Premise: This is not the time to coach Goodluck Jonathan to be a good
President.
Whilst I am
slightly annoyed with the idea that this man is learning on the job, I much
more annoyed that it appears he is not learning anything at all. However, if we
are to live through another 39 months of this presidency, it calls for an
intervention.
The Occupy
Nigeria movement started off something, the House of Representatives probe on
the Fuel Subsidy scheme appeared to uncover what might be a massive fraud and it
should become the watershed for this Presidency.
I dared say
since the vocation of my assailant was motivational it was time for him
to pen something about arresting a failing goal.
Goodluck Jonathan
has a number of options; to honourably resign for the fact that the
responsibility he has is overwhelming and beyond him, he be asked to step down
for more competent hands or he pull himself up and get into job of being a fine
President – all of which are possible.
For all the
promise that 2015 presents, we are in the now, the present and these present
times require radical and effective action – performance is required, trying
his best just not good enough – over to the excellence merchants, bring forth your
success potions and get him drunk on the brew.
Premise: People are not hungry enough for change
I think
Nigerians have taken enough insults from “know it alls”. Pressed with the need to
survive, most just go about their business and seek comfort through extreme
religious devotion with the hope that things change.
Obviously, a
good deal of change will have to be led by the people and it will not be easy
but we do not have to be reminded that we are caught in the grip of an
unconscionable kakistocracy.
Premise: Most people who criticise Goodluck Jonathan have never led
anything in their lives
That might
be true, but does one have to have once been a leader to know that whether they
are properly led or not? This is a false premise and a fallacy. It is like
saying because we are not pilots we have no right to complain if the flight is
in a manoeuvre that appears to endanger the passengers.
In fact, I
consider this argumentum ad hominem, there are many vantage points and
perspectives to issues, there is much that can been seen by those external to
the circumstances whose input can at times help. It is like having someone who
cannot drive being the eyes of the driver backing into parking space – well that
premise has fallen apart already.
The fact is
many of us have assumed some sort of leadership in various ways and how we have
commandeered situations has determined either the success or the unfortunate
failure of those endeavours – there are expectations of leadership and where
that leadership appears to be falling short, the qualification to criticise
should never be predicated on the critic having been in that position before.

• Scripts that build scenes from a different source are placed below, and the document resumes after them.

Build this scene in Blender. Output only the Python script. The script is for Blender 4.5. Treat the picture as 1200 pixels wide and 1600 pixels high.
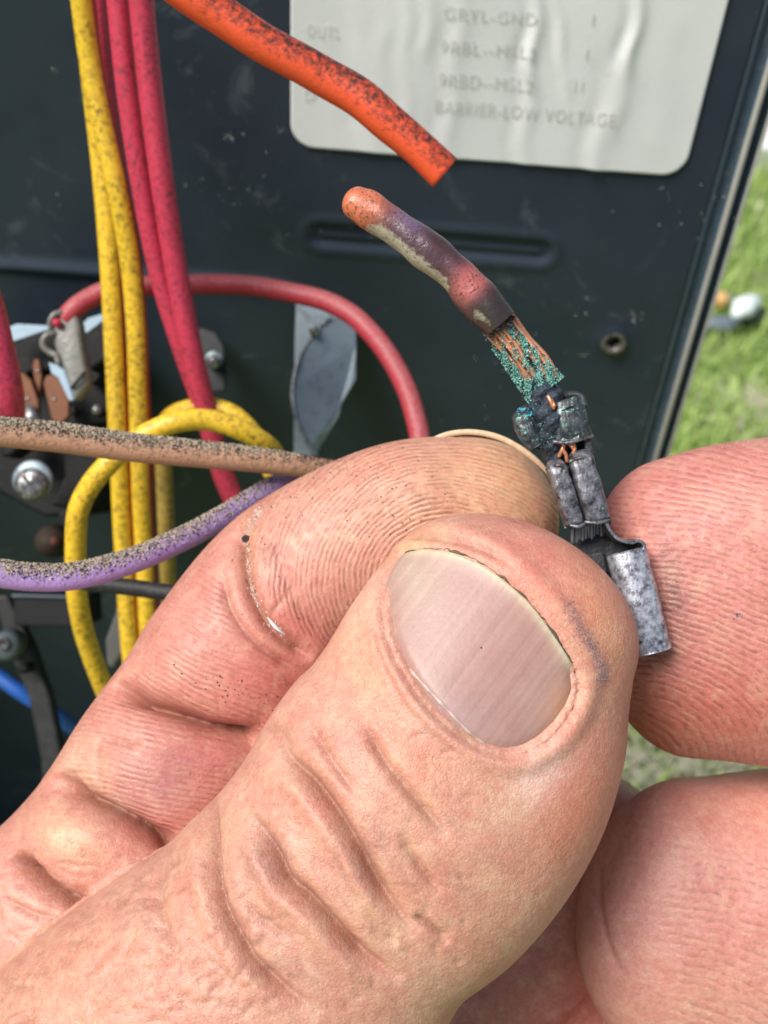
import bpy, math, random
import numpy as np
from mathutils import Vector, Matrix
random.seed(7); RNG = np.random.default_rng(7)
R = math.radians
for o in list(bpy.data.objects): bpy.data.objects.remove(o)
scene = bpy.context.scene
COL = scene.collection

# ------------------------------------------------------------------ camera
H = 0.70                                   # lens height above the lawn (m)
F_PX = 1716.0                              # focal length in pixels of the 1200x1600 photograph
PITCH, ROLL = R(42.3), R(4.4)
CAM = np.array([0.0, 0.0, H])
_up0 = np.array([0, math.sin(PITCH), math.cos(PITCH)])
FWD = np.array([0, math.cos(PITCH), -math.sin(PITCH)])
_x0 = np.array([1.0, 0, 0])
CX = math.cos(ROLL) * _x0 + math.sin(ROLL) * _up0
CY = -math.sin(ROLL) * _x0 + math.cos(ROLL) * _up0
cam_data = bpy.data.cameras.new('camera')
cam = bpy.data.objects.new('camera', cam_data); COL.objects.link(cam)
cam.matrix_world = Matrix([[CX[i], CY[i], -FWD[i], CAM[i]] for i in range(3)] + [[0, 0, 0, 1]])
cam_data.sensor_fit = 'VERTICAL'; cam_data.sensor_height = 24
cam_data.lens = 24 * F_PX / 1600
cam_data.clip_start = 0.005; cam_data.clip_end = 200
cam_data.dof.use_dof = True; cam_data.dof.focus_distance = 0.084
cam_data.dof.aperture_fstop = cam_data.lens / 0.78
scene.camera = cam

# ------------------------------------------------------------------ light
SUN_EL, SUN_AZ = R(56), R(240)             # azimuth measured clockwise from +Y
world = bpy.data.worlds.new('World'); scene.world = world; world.use_nodes = True
wn = world.node_tree; bg = wn.nodes['Background']
sky = wn.nodes.new('ShaderNodeTexSky'); sky.sky_type = 'NISHITA'; sky.sun_disc = False
sky.sun_elevation = SUN_EL; sky.sun_rotation = SUN_AZ
sky.air_density = 1.3; sky.dust_density = 3.0; sky.ozone_density = 0.7
wn.links.new(sky.outputs[0], bg.inputs[0]); bg.inputs[1].default_value = 0.085
sl = bpy.data.lights.new('sun', 'SUN'); sl.energy = 3.3; sl.angle = R(28); sl.color = (1, 0.96, 0.9)
so = bpy.data.objects.new('sun', sl); COL.objects.link(so)
sd = Vector((math.sin(SUN_AZ) * math.cos(SUN_EL), math.cos(SUN_AZ) * math.cos(SUN_EL), math.sin(SUN_EL)))
so.rotation_euler = sd.to_track_quat('Z', 'Y').to_euler(); so.location = (0, 0, 3)
scene.view_settings.view_transform = 'Standard'; scene.view_settings.look = 'None'
scene.view_settings.exposure = 0.41; scene.view_settings.gamma = 1
scene.cycles.use_denoising = True

# ------------------------------------------------------------------ geometry helpers
def P(px, py, d):
    """the place d millimetres in front of the lens seen at (px,py) of the photograph"""
    d = d * 0.001
    return CAM + FWD * d + CX * ((px - 600) / F_PX * d) + CY * (-(py - 800) / F_PX * d)
def proj(V):
    q = V - CAM; z = q @ FWD
    return 600 + (q @ CX) / z * F_PX, 800 - (q @ CY) / z * F_PX, z * 1000
def to_plane_y(px, py, Y):
    a = P(px, py, 100.0) - CAM
    return CAM + a * (Y / a[1])
def tag(o, label=None, cat=None, group=None, kind=None):
    if label: o['label'] = label
    if cat: o['category'] = cat
    if group: o['group'] = group
    if kind: o['kind'] = kind
    return o
def link(name, me, m=None, parent=None, smooth=True):
    o = bpy.data.objects.new(name, me); COL.objects.link(o)
    if m is not None: me.materials.append(m)
    if smooth: me.polygons.foreach_set('use_smooth', [True] * len(me.polygons))
    if parent is not None:
        o.parent = parent; o.matrix_parent_inverse = Matrix.Translation(parent.location).inverted()
    return o
def empty(name, loc, *a, **k):
    o = bpy.data.objects.new(name, None); COL.objects.link(o); o.location = Vector(loc)
    o.empty_display_size = 0.005
    return tag(o, *a, **k)
class MB:
    def __init__(s): s.v = []; s.f = []; s.n = 0
    def add(s, V, Fc):
        V = np.asarray(V, float); s.v.append(V); s.f += [tuple(int(i) + s.n for i in f) for f in Fc]; s.n += len(V)
    def build(s, name, m, parent=None, smooth=True):
        me = bpy.data.meshes.new(name); me.from_pydata(np.concatenate(s.v).tolist(), [], s.f); me.update()
        return link(name, me, m, parent, smooth)
def unit(v): v = np.asarray(v, float); return v / (np.linalg.norm(v) + 1e-12)
def spline(rows, n):
    """Catmull-Rom through the rows, n samples"""
    A = np.asarray(rows, float); k = len(A)
    A2 = np.vstack([2 * A[0] - A[1], A, 2 * A[-1] - A[-2]])
    dist = np.linalg.norm(np.diff(A[:, :2] if A.shape[1] > 3 else A, axis=0), axis=1) + 1e-9
    cum = np.concatenate([[0], np.cumsum(dist)]); ts = np.linspace(0, cum[-1], n); out = []
    for t in ts:
        i = min(k - 2, max(0, int(np.searchsorted(cum, t, 'right')) - 1)); u = (t - cum[i]) / dist[i]
        p0, p1, p2, p3 = A2[i], A2[i + 1], A2[i + 2], A2[i + 3]
        out.append(0.5 * (2 * p1 + (p2 - p0) * u + (2 * p0 - 5 * p1 + 4 * p2 - p3) * u * u + (3 * p1 - p0 - 3 * p2 + p3) * u ** 3))
    return np.array(out)
def rings_mesh(rings, cap0=True, cap1=True):
    n = len(rings); m = len(rings[0]); V = np.concatenate(rings); Fc = []
    for i in range(n - 1):
        for j in range(m):
            k = (j + 1) % m; Fc.append((i * m + j, (i + 1) * m + j, (i + 1) * m + k, i * m + k))
    if cap0: V = np.vstack([V, rings[0].mean(0)]); c = len(V) - 1; Fc += [(c, j, (j + 1) % m) for j in range(m)]
    if cap1: V = np.vstack([V, rings[-1].mean(0)]); c = len(V) - 1; b = (n - 1) * m; Fc += [(c, b + (j + 1) % m, b + j) for j in range(m)]
    return V, Fc
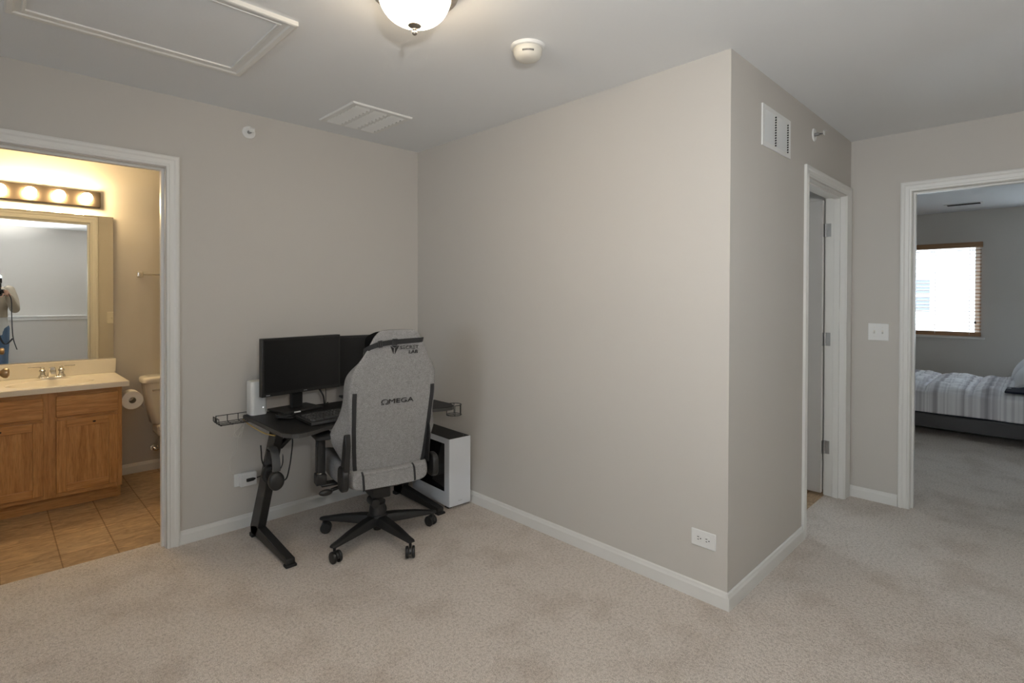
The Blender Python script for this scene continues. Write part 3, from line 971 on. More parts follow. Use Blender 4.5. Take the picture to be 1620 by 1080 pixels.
# ---------------------------------------------------------------- headset on its hook
hs = thing('headset', 'black over-ear headset hanging from the left desk leg', 'headset', (-1.255, -0.535, 0.450), math.radians(-6))
pts, nr, wd = [], [], []
for k in range(19):
    a = PI * k / 18
    pts.append((0, 0.068 * math.cos(a), 0.030 + 0.098 * math.sin(a)))
    nr.append((0, math.cos(a), math.sin(a)))
    wd.append((1, 0, 0))
MB().ribbon(pts, nr, wd, 0.038, 0.010).build('headband', M['darkgrey'], hs, smooth=True, bevel=0.002)
for s in (1, -1):
    mb = MB().ribbon([(0, s * 0.070, 0.055), (0, s * 0.070, 0.010)], (0, s, 0), (1, 0, 0), 0.015, 0.005)
    arm = mb.build('slider', M['black'], hs)
    R_ = Matrix.Translation((0, s * 0.046, -0.020)) @ Matrix.Rotation(-s * PI / 2, 4, 'X') @ Matrix.Diagonal((0.86, 1.05, 1, 1))
    ec = MB().lathe([(0, 0.012), (0.040, 0.012), (0.045, 0.018), (0.045, 0.026), (0.040, 0.036), (0.028, 0.041), (0, 0.042)], R_, 32).build('ear_cup', M['black'], hs, smooth=True, angle=50)
    MB().lathe([(0.020, 0.012), (0.021, 0.001), (0.028, -0.006), (0.037, -0.004), (0.043, 0.004), (0.043, 0.014)], R_, 32).build('ear_cushion', M['rubber'], ec, smooth=True, angle=70)
MB().tube(curve_pts([(-0.012, 0.072, 0.00), (-0.03, 0.085, 0.05), (-0.035, 0.08, 0.10), (-0.042, 0.062, 0.138)]), [0.004] * 8 + [0.0036] * 8 + [0.0035] * 9, 8).build('microphone', M['black'], hs, smooth=True)
MB().tube(curve_pts([(0.012, -0.075, -0.02), (0.05, -0.06, -0.02), (0.075, -0.03, 0.03), (0.085, -0.03, 0.10), (0.087, -0.04, 0.16), (0.085, -0.03, 0.185)]), 0.0035, 8).build('cable', M['rubber'], hs, smooth=True)

# ---------------------------------------------------------------- computer tower
pc = thing('computer_tower', 'white computer tower with dark glass side under desk right end', 'computer', (-0.1045, -0.428, 0), math.radians(-3))
w, d, h = 0.083, 0.222, 0.451
mb = MB().box(-w, w, -d, d, 0.018, 0.024)
mb.box(-w + 0.004, w, -d, d, h - 0.003, h - 0.001).box(w - 0.004, w, -d, d, 0.024, h - 0.003).box(-w + 0.004, w - 0.004, d - 0.004, d, 0.024, h - 0.003)
mb.build('chassis', M['pcwhite'], pc)
MB().box(-w - 0.001, w + 0.001, -d - 0.004, -d, 0.016, h).build('front_panel', M['pcwhite'], pc, bevel=0.0015)
MB().box(-w + 0.005, w - 0.005, -d + 0.004, d - 0.005, h - 0.001, h + 0.001).build('top_grille', M['mesh'], pc)
mb = MB()
for q in (0, 1, 2):
    mb.cyl((0.055 - q * 0.014, -d + 0.035, h + 0.001), (0.055 - q * 0.014, -d + 0.035, h + 0.0022), 0.0035, seg=10)
    if q == 0:
        mb.build('power_button', M['greyline'], pc)
    else:
        mb.build('audio_port', M['darkgrey'], pc)
    mb = MB()
mb.bm.free()
yl, yh, zl, zh = -d + 0.052, d - 0.03, 0.105, 0.415
mb = MB().box(-w - 0.001, -w + 0.003, -d, yl, 0.016, h - 0.001).box(-w - 0.001, -w + 0.003, yh, d, 0.016, h - 0.001).box(-w - 0.001, -w + 0.003, yl, yh, 0.016, zl).box(-w - 0.001, -w + 0.003, yl, yh, zh, h - 0.001)
mb.build('side_panel', M['pcwhite'], pc)
MB().box(-w - 0.0003, -w + 0.002, yl, yh, zl, zh).build('glass_window', M['tint'], pc)
lettering('badge', 'NZXT', M['greyline'], pc, frame_T((-0.013, -d - 0.0042, 0.042), (1, 0, 0), (0, 0, 1)), 0.032, 0.006, 0.0006)
for sx in (-1, 1):
    for sy in (-1, 1):
        MB().box(sx * 0.060 - 0.015, sx * 0.060 + 0.015, sy * 0.18 - 0.02, sy * 0.18 + 0.02, 0, 0.018).build('foot', M['black'], pc, bevel=0.002)

# ================================================================ GAMING CHAIR
AZ = math.radians(12.4)
ch = thing('gaming_chair', 'grey fabric gaming chair with high winged back at the desk', 'chair', (-0.7245, -0.6635, 0), -AZ)


def interp(tab, z):
    tab = sorted(tab)
    if z <= tab[0][0]:
        return tab[0][1]
    for (a, p), (b, q) in zip(tab, tab[1:]):
        if z <= b:
            t = (z - a) / (b - a)
            t = t * t * (3 - 2 * t) * 0.35 + t * 0.65
            return p + (q - p) * t
    return tab[-1][1]


WB = [(0.415, 0.198), (0.48, 0.212), (0.60, 0.222), (0.70, 0.229), (0.86, 0.236), (0.955, 0.229), (1.0, 0.216), (1.03, 0.198), (1.06, 0.174), (1.09, 0.159), (1.121, 0.145), (1.153, 0.131), (1.18, 0.116), (1.195, 0.094)]
WF = [(0.415, 0.200), (0.49, 0.228), (0.55, 0.262), (0.62, 0.297), (0.655, 0.299), (0.70, 0.276), (0.745, 0.256), (0.825, 0.243), (0.90, 0.247), (0.965, 0.240), (1.014, 0.186), (1.06, 0.146), (1.12, 0.112), (1.195, 0.070)]
TF = [(0.415, 0.09), (0.49, 0.125), (0.55, 0.142), (0.64, 0.150), (0.72, 0.125), (0.825, 0.105), (0.965, 0.10), (1.014, 0.085), (1.06, 0.066), (1.15, 0.06), (1.195, 0.05)]


def backv(z):
    return -0.206 - 0.2 * (z - 0.5)


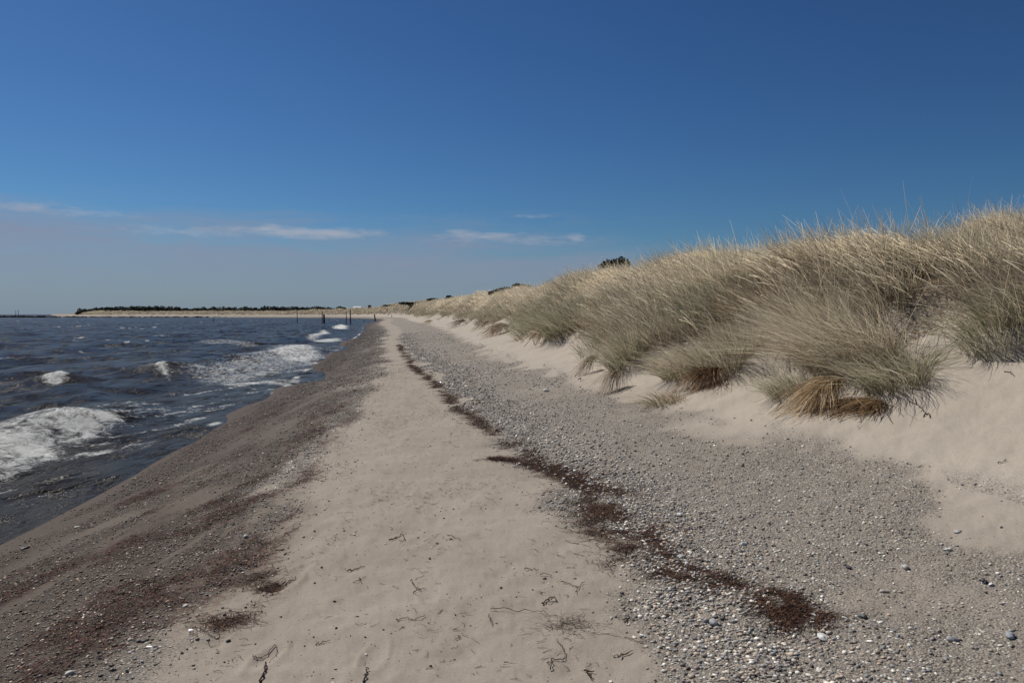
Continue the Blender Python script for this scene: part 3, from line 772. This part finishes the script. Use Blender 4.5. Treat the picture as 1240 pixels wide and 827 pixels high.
# ------------------------------------------------------------------ seaweed
WEEDC = np.array([(.12, .046, .032), (.07, .032, .024), (.045, .026, .02), (.20, .11, .066), (.024, .017, .014), (.09, .06, .035)]) * .72
def strands(x, y, z0, thick, L, W, adir, acrook, cols=WEEDC, nseg=5, flat=1.0):
    """curled strands of dried weed lying on the ground, piled up to 'thick'"""
    n_ = len(x)
    a = adir + rng.normal(size=n_) * acrook
    hz = thick * rng.random(n_) ** 1.5
    k = rng.normal(size=(n_, nseg + 1)) * .55; k[:, 0] = 0
    ang = a[:, None] + np.cumsum(k, 1)
    st = (L / nseg)[:, None]
    px = x[:, None] + np.concatenate([np.zeros((n_, 1)), np.cumsum(np.cos(ang[:, :-1]) * st, 1)], 1)
    py = y[:, None] + np.concatenate([np.zeros((n_, 1)), np.cumsum(np.sin(ang[:, :-1]) * st, 1)], 1)
    pz = hz[:, None] * rng.uniform(.4, 1.3, (n_, nseg + 1)) + .003
    gzv = height(px.ravel(), py.ravel()).reshape(px.shape)
    pos = np.stack([px, py, gzv + pz], -1)
    nx, ny = -np.sin(ang), np.cos(ang)
    tilt = rng.uniform(-.9, .9, (n_, nseg + 1))
    side = np.stack([nx * np.cos(tilt), ny * np.cos(tilt), np.sin(tilt)], -1)
    wid = (W[:, None] * (1 - .6 * np.linspace(0, 1, nseg + 1)[None] ** 2) * .5)[..., None]
    V = np.stack([pos + side * wid, pos - side * wid], 2).reshape(-1, 3)
    i = np.arange(nseg) * 2; q = np.stack([i, i + 1, i + 3, i + 2], 1)
    Fq = (q[None] + (np.arange(n_) * 2 * (nseg + 1))[:, None, None]).reshape(-1, 4)
    C = cols[rng.integers(0, len(cols), n_)] * rng.uniform(.7, 1.3, n_)[:, None]
    return V, Fq, np.repeat(C, 2 * (nseg + 1), 0)

def U(a, b, n_): return rng.uniform(a, b, n_)
# the line of wrack left by the last high water, photo pixels along its middle and half width in metres
WL = [(484, 418, .10), (492, 432, .14), (505, 448, .10), (520, 459, .13), (534, 470, .12), (546, 480, .10), (556, 490, .13), (566, 500, .09), (578, 512, .13), (592, 521, .12), (612, 530, .10), (640, 560, .09), (668, 566, .14), (690, 576, .15), (708, 590, .17), (728, 606, .20), (746, 622, .20), (766, 642, .20), (790, 664, .19), (815, 680, .16), (845, 690, .10), (880, 704, .11), (910, 714, .09)]
wxy = np.array([at_px(p, q) for p, q, w in WL]); wh = np.array([w for *_, w in WL])
WE = []
wl_l = np.concatenate([[0], np.cumsum(np.hypot(*(wxy[1:] - wxy[:-1]).T))])
def wrack_run(n_, l0, l1, kw, nf, lo, hi, thick, Ls, Ws):
    l = U(l0, l1, n_); e = .05
    x0, y0 = np.interp(l, wl_l, wxy[:, 0]), np.interp(l, wl_l, wxy[:, 1])
    tx, ty = np.interp(l + e, wl_l, wxy[:, 0]) - x0, np.interp(l + e, wl_l, wxy[:, 1]) - y0
    q = np.hypot(tx, ty) + 1e-9; tx, ty = tx / q, ty / q
    b = rng.normal(size=n_) * np.interp(l, wl_l, wh) * kw + (fbm(l * 1.3, l * 0, 305, 3) - .5) * .22
    xx, yy = x0 - ty * b, y0 + tx * b
    dens = .5 * fbm(l * nf * .55, b * nf * 2.2, 301, 4) + .5 * fbm(xx * nf * 2.4, yy * nf * 2.4, 307, 3)
    kk = rng.random(n_) < sst(lo, hi, dens)
    xx, yy = xx[kk], yy[kk]; m_ = len(xx)
    WE.append(strands(xx, yy, 0, thick * sst(lo, hi + .15, dens[kk]), U(*Ls, m_), U(*Ws, m_), np.arctan2(-ty, -tx)[kk] + .45, .75))
lm = wl_l[[k for k in range(len(WL)) if wxy[k, 1] < 9.5][0]]
wrack_run(17000, lm, wl_l[-1], 0.66, 4.5, .44, .58, .020, (.05, .20), (.0015, .0045))
wrack_run(4200, lm, wl_l[-1], 1.25, 6, .44, .62, .012, (.03, .09), (.001, .003))
wrack_run(6500, 0, lm, .42, 2.0, .40, .54, .04, (.08, .26), (.004, .011))
# weed strewn over the wet foreshore in swash-drawn streaks
for n_, a, b, k_ in ((30000, 3.0, 8, .9), (10000, 8, 15, 1.3), (6000, 15, 32, 2.2)):
    s = U(sY(a), sY(b), n_); d = U(.35, 3.0, n_); x, y = along(s, d)
    wv, g, wd, dn, _dr = masks(x, y, d, s)
    kk = (rng.random(n_) < np.clip(wd * .75 + g * .14 * (d > 1.5) + .006, 0, 1) * sst(.46, .6, fbm(x * 2.2 - y * .6, y * 2.2, 311, 4) + .02)) & (np.abs(np.degrees(np.arctan2(x, y))) < 40)
    x, y = x[kk], y[kk]; m_ = len(x)
    WE.append(strands(x, y, 0, np.full(m_, .018 * k_), U(.03, .13, m_) * k_, U(.002, .007, m_) * k_, .55, .6, np.array([(.085, .026, .019), (.05, .022, .017), (.03, .018, .015), (.12, .036, .025), (.018, .013, .011), (.065, .04, .026)])))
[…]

Premise: We all have to be change agents
“Change
agent” for me, has become a worn cliché, it is the jargon of purveyors of snake
oil remedies. The main ingredient for change is knowledge and information, the
possession of facts and good analysis of issues. Some of that will include
praise, criticism, fawning, excoriation and indifference.
Honest and
frank observation must be key to furthering the discussion and debate whilst engaging
other minds in the common goal for progress.
I am
convinced a majority of Nigerians want change for the better but each has to
hear a message that appeals to their drive to effect change and because
personalities differ, there is no “one size fits all” approach to achieving that.
I have never
been a “glass half full” person because I enjoy the good things of life, it all
depends on the content. If the glass has fine wine, I will expect it to be
half-empty having drunk a bit and I will be waiting for the sommelier to top it
up. My glass will probably be half-full if it was bad wine – Go figure.
The background continuing from the end of the second paragraph
However, on
Twitter, I am much more mellow, quite accommodating and usually responsive,
probably too good-natured and too much of an English gentleman for my liking.
So, I
responded, the purpose for my blog was not written from the premise of “If I
were President” but to ask that he begin to act like the President of the
Federal Republic of Nigeria.
Meanwhile, I
was reviewing the Twitter profile of my assailant, glad to know that he was a
bit travelled and schooled; the long and short of the profile was as I have
found on many Twitter profiles – Snake Oil Merchant on the Bleeding Obvious.
Motives in motivation
Don’t get me
wrong, motivational speakers have a market, each person has a modicum of
inferiority complex that needs addressing and there is enough pulp fiction to
teach success, leadership and how to make money out of thin air – I have
bought a few and junked much more.
However, you
can hardly get the thickness of a Chinese wall between confidence tricksters that
portend to have all the tricks to make money especially ritualistic and
religious ones and the more refined success merchants of the Un-impossible.
I knew I had
my work cut out mostly in disabusing the premises that governs their God complex
of knowing why and how, having found ‘sheeple’ to eat their grass.
What my blog said
On the
context of my blog, I doubt he had read more than what I written yesterday evening
considering I had at least covered this topic for over two years and it was
evident from my writing yesterday that I was expressing disappointment in
someone who at the onset appeared to have promise.
In my view,
President Jonathan definitely has rotten speechwriters, but speechwriters
need to be inspired by the speechmaker to craft messages to convey a mood, a
purpose or a situation. Both the speechwriters and the President have failed to
inspire and Nigerians as passengers on a cruise ship about to be shipwrecked
are left confused as the captain and crew seem to have abandoned the ship long
before the rescue has commenced.
The
incredulity of it all is captured in speeches he made in January
and February
which I reviewed in opinions published as blogs; the President was not pulling
his weight and announcing to the world that he could not.
In my
exasperation, I asked him to stop his lamentations
and start to preside, I have had my fill of Nigerian politics but surely there must
be better brains and more capable Nigerian hands to run that great country if
the system is not warped against them for the benefit of the few who have
mercilessly run that amazing country of great potential into the ground and we
have to endure the sophistry of “glass half full” snake-oil success merchants
who think the President’s best is the best Nigeria can have and all is well.
I am neither
a coach nor a footballer but I do not need to be told when a goal is scored and
which side appears to be winning. The false premises have been debunked.